** Start **

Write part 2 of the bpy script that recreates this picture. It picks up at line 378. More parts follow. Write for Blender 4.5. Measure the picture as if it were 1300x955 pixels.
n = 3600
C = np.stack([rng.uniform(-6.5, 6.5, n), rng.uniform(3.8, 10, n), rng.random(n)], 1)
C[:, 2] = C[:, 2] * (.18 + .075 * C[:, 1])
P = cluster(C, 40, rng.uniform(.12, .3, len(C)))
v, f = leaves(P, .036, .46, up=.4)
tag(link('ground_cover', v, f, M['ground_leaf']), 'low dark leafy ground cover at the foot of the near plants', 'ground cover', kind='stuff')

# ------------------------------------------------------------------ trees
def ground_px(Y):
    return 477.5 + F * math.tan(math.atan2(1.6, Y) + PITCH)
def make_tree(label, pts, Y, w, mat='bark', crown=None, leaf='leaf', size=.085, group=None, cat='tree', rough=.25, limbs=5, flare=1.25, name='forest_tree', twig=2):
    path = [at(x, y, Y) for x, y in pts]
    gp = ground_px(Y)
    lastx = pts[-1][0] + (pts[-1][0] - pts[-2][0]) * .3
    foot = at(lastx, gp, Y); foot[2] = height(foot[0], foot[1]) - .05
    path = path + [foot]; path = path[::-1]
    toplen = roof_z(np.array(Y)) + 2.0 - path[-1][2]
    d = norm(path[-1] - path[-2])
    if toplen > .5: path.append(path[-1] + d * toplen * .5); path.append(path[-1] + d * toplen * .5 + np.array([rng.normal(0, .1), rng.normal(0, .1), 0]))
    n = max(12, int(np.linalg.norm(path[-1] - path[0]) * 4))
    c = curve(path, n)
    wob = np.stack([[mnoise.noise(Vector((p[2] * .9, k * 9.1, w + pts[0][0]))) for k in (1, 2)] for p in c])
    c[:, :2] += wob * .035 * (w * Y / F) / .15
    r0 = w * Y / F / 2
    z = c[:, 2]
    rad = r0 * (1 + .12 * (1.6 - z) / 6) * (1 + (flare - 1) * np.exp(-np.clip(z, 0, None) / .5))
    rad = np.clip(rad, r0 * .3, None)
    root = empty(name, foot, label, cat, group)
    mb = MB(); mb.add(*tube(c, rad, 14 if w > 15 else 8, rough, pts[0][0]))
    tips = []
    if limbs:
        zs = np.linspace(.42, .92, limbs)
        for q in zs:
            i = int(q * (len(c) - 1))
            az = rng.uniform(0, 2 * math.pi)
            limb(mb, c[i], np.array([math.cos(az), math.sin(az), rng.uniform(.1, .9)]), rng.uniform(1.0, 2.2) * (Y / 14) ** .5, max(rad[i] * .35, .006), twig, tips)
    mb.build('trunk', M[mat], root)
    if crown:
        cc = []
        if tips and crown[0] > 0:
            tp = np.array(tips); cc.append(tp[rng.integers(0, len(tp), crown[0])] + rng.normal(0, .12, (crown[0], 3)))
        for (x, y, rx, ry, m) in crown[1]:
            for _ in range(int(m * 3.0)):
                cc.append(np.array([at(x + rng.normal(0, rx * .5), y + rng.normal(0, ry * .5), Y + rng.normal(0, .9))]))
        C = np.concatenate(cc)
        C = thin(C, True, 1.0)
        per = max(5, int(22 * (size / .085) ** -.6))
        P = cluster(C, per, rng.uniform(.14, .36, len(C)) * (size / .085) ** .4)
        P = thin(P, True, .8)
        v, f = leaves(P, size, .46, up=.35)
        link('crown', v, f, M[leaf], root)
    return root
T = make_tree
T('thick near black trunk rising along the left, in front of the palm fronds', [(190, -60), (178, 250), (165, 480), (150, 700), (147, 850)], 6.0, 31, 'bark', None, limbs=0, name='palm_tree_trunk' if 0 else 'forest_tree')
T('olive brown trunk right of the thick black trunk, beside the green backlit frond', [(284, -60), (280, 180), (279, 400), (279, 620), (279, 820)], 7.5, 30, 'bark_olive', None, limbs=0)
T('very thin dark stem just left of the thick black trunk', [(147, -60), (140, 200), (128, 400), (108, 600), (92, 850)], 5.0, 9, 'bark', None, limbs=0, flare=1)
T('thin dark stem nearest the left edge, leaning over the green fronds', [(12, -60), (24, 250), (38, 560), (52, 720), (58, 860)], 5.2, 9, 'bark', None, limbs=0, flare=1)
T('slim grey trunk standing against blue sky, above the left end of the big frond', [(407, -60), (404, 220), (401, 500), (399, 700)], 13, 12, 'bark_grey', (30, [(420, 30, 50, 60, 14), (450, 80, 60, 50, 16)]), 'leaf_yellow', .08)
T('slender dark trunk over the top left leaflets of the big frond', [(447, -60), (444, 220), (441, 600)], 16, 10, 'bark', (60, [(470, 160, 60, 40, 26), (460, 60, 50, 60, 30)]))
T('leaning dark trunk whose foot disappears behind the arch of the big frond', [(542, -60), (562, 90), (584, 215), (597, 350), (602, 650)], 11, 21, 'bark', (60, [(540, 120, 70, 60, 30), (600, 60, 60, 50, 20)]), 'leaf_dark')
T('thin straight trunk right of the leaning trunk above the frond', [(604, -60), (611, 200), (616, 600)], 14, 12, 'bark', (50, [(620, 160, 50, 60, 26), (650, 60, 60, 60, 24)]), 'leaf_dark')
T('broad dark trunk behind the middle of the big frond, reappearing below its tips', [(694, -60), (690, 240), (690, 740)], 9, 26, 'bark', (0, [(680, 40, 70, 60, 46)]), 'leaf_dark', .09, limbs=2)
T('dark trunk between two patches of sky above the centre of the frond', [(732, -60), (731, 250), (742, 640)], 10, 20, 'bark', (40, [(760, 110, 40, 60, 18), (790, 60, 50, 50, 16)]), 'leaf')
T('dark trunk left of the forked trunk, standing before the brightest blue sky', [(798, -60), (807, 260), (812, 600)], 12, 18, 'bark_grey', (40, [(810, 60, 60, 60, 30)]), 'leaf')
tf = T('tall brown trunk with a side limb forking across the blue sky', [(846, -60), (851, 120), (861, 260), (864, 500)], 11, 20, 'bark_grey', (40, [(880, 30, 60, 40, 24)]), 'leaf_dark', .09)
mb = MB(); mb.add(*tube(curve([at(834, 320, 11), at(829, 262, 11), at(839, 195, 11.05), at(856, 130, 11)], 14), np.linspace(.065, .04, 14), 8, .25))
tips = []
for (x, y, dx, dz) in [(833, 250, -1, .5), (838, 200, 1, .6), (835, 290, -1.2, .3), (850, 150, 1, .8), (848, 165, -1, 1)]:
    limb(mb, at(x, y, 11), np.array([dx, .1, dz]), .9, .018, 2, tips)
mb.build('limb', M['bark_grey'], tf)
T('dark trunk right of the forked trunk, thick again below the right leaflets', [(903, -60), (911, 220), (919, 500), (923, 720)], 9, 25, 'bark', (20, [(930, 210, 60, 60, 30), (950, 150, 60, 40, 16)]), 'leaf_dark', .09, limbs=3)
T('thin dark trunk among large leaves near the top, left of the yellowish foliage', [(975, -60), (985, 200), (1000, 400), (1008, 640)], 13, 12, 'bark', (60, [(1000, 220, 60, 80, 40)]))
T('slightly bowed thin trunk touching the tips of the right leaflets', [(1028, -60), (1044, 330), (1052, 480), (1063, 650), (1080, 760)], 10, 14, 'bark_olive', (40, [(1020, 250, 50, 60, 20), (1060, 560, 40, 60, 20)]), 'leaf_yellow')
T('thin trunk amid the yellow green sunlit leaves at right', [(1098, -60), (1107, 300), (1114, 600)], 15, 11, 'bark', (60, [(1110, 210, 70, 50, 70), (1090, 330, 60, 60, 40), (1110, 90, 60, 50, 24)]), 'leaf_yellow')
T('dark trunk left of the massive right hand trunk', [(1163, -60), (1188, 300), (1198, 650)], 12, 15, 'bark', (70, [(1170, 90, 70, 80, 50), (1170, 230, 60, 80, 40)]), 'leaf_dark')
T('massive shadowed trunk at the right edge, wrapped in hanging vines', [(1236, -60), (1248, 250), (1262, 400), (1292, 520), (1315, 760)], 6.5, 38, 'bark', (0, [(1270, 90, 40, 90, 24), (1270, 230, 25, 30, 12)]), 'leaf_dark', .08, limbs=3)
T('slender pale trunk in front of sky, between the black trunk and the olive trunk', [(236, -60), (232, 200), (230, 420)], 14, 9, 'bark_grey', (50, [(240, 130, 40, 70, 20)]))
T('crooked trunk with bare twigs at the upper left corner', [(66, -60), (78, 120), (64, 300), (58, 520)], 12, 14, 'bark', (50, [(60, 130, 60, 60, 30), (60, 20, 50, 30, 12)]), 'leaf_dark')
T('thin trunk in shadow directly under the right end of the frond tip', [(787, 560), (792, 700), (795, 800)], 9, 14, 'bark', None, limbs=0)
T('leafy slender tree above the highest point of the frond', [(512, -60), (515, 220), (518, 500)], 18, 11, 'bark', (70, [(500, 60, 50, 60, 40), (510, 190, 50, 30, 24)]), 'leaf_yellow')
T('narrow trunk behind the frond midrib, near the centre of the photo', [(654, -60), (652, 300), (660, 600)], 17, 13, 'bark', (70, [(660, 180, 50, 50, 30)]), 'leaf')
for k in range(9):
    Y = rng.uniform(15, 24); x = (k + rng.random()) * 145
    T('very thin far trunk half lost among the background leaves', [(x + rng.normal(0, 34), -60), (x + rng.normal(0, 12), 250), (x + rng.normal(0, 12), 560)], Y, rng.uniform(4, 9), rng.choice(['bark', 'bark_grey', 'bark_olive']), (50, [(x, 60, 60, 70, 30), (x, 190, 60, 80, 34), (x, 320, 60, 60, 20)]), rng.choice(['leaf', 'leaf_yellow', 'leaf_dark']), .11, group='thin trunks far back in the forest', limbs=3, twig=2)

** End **

* _WHAT IS REQUIRED_
Everything from the first line of the data through the line containing "tag(link('ground_cover', v, f, M['ground_leaf']), 'low" should be echoed exactly. Add nothing.

* _WRITTEN SOLUTION_
Write part 2 of the bpy script that recreates this picture. It picks up at line 378. More parts follow. Write for Blender 4.5. Measure the picture as if it were 1300x955 pixels.
n = 3600
C = np.stack([rng.uniform(-6.5, 6.5, n), rng.uniform(3.8, 10, n), rng.random(n)], 1)
C[:, 2] = C[:, 2] * (.18 + .075 * C[:, 1])
P = cluster(C, 40, rng.uniform(.12, .3, len(C)))
v, f = leaves(P, .036, .46, up=.4)
tag(link('ground_cover', v, f, M['ground_leaf']), 'low dark leafy ground cover at the foot of the near plants', 'ground cover', kind='stuff')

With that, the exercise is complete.